Why the future of our economy depends on MSME’s and how to grow them

According to the 2016 micro, small and medium establishment survey of Kenya, the MSME sector has been prioritized as a key growth driver for achieving Kenya’s Vision 2030 — the development blueprint which seeks to transform Kenya into an industrialized middle-income country providing a high-quality of life to all its citizens by the year 2030.

With a cited gross value of KES 1,780 billion, MSMEs contribute 31.4 % of the entire economy, with manufacturing ranking the highest followed by wholesale and retail trade, transport, storage, and education.

Despite driving the economic engine across Kenya specifically and in Africa generally, MSME’s find themselves dying every year due to preventable and fixable challenges. For example, in Kenya, a total of 2.2 million MSMEs were closed in the last five years, 2016 inclusive.

While we can’t solve all the challenges that MSMEs face, we can help address common ones through training and upskilling the people heading these organizations. This is what ISBI Institute is doing through our flagship program — Advanced Entrepreneurship Program at Strathmore University Business School.

The program has graduated over 160 entrepreneurs during the last 3 years. Take for example, Kenneth Mwangi, the founder, and director of Afric Salt Enterprises, who was struggling to manage the cash flow of his business before joining the program.

During the program, he learnt how to prioritize tasks and focus on that which is most important. He applied this learning to focus more energy on collections; a stricter credit policy leading to a significant improvement in cash flow as well as an improved relationship with his bank — Sidian Bank.

In his own words, ‘The program has been very useful in equipping me with practical insights which I have continuously applied in my business. I have been able to avoid some pitfalls that previously held me back and I can’t wait to see how profitable this venture will be.’

There are many topics covered in the program, this post highlights some of the ideas we disseminate.

First of all, you as the entrepreneur need to understand that as its most valuable asset, the success (or failure) of your business hinges on how you manage your time. This means avoiding procrastination and understanding the difference between what’s urgent and important. Urgent tasks are those that require immediate attention, while important tasks are those that contribute to long-term goals.

In his book, The 7 Habits of Highly Effective People, Stephen Covey created a decision matrix based on the concepts of urgency and importance as shown below.

We make this idea relevant to you as an entrepreneur, so that you’re able to apply it as soon as you return to your business.

Another idea we emphasize is value creation and focus on your company’s core competence. When you enter a restaurant and see Chinese, Indian and Italian on the menu, chances are high that all of the dishes will be sub-par. The problem with MSME’s in the Kenyan market is that entrepreneurs follow multiple revenue streams without thinking of the unique value they bring and therefore, they easily get ‘eaten’ by the competition because they spread themselves too thin.

However, if you take nothing else from the program, we emphasize the importance of focusing on a single problem and building expertise around that rather than having a ‘jack of all trades, master of none’ kind of business.
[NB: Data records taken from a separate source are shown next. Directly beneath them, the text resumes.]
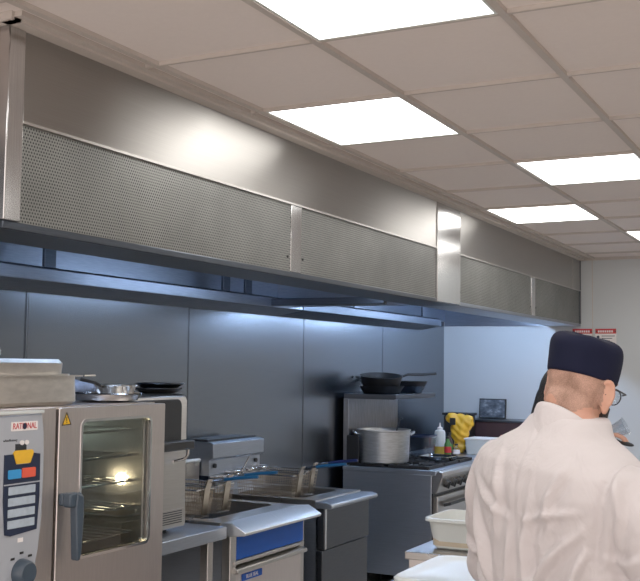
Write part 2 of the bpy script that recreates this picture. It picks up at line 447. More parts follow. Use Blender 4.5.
# ------------------------------------------------------------------ combi oven
OX = -2.2; OY0, OY1, OZ = 2.225, 3.068, 1.465
ov = thing('combi_oven', 'stainless combi oven with glass door and grey control panel at left', 'oven', (-2.6, 2.65, .70))
MB().ring(rrect(OY0, .70, OY1, OZ, .006, 1), rrect(2.56, .80, 3.03, 1.43, .01, 1), 'x', -3.0, OX-.045).build('body', 'steelwarm', ov)
MB().box((-3.0, 2.5, .75), (-2.985, 3.05, 1.45)).build('cavity_back', 'cavity', ov)
MB().box((OX-.045, OY0, .70), (OX-.003, 2.497, OZ)).build('control_fascia', 'steelwarm', ov, bevel=.003)
MB().box((OX-.05, 2.497, .70), (OX-.03, 2.507, OZ-.004)).build('seal', 'black', ov)
# the grey plastic control panel, tapering downwards
pp = [(2.24, 1.444), (2.422, 1.450), (2.432, 1.40), (2.437, 1.30), (2.435, 1.15), (2.425, 1.05), (2.405, .97), (2.395, .90), (2.27, .90), (2.265, .97), (2.252, 1.05), (2.243, 1.15), (2.238, 1.30)]
cpn = MB().prism(pp, 'x', OX-.003, OX+.008).build('control_panel', 'greypanel', ov, bevel=.004)
PX = OX+.008
MB().box((PX-.001, 2.236, 1.449), (PX+.008, 2.424, 1.459)).build('top_rim', 'whiteplastic', cpn, bevel=.002)
nb = MB().prism([(2.268, 1.333), (2.303, 1.333), (2.315, 1.302), (2.372, 1.302), (2.386, 1.333), (2.416, 1.328), (2.418, 1.20), (2.410, 1.104), (2.30, 1.096), (2.278, 1.102), (2.268, 1.20)], 'x', PX, PX+.003).build('key_panel', 'navy', cpn)
MB().box((PX+.003, 2.268, 1.244), (PX+.0036, 2.418, 1.2475)).build('divider', 'greypanel', nb)
MB().prism([(2.303, 1.336), (2.315, 1.304), (2.372, 1.304), (2.386, 1.336), (2.38, 1.343), (2.31, 1.343)], 'x', PX, PX+.005).build('yellow_key', 'yellow', cpn)
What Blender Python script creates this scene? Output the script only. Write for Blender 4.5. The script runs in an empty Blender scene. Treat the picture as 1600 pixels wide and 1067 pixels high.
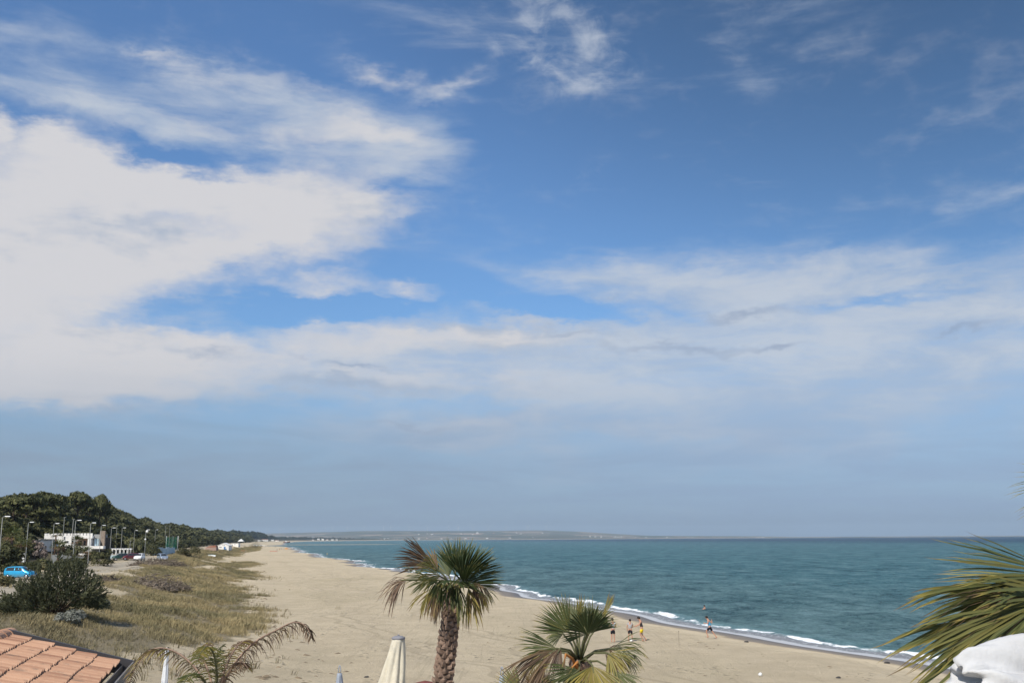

Spending time building experience around a single area of focus makes you more prone to innovate as you’re more likely to understand and listen to the customers as well as reach their untapped needs, making you thrive in a competitive world.

Lastly, one of the main reasons cited in Kenya’s MSME survey report on why entrepreneurs close their businesses is the shortage of operating funds. This highlights the importance of financial literacy, which starts with the idea that your company’s money is not your personal money. Pay yourself a salary to draw a sharp line between the two. We give you more knowledge and tools to manage your cash flow.

To understand the impact of our program, an independent survey conducted by Aston Business School-Birmingham UK on 163 entrepreneurs we’ve graduated showed that they grew the value of their businesses by 106%, doubled their profits, and grew their revenues by 60%.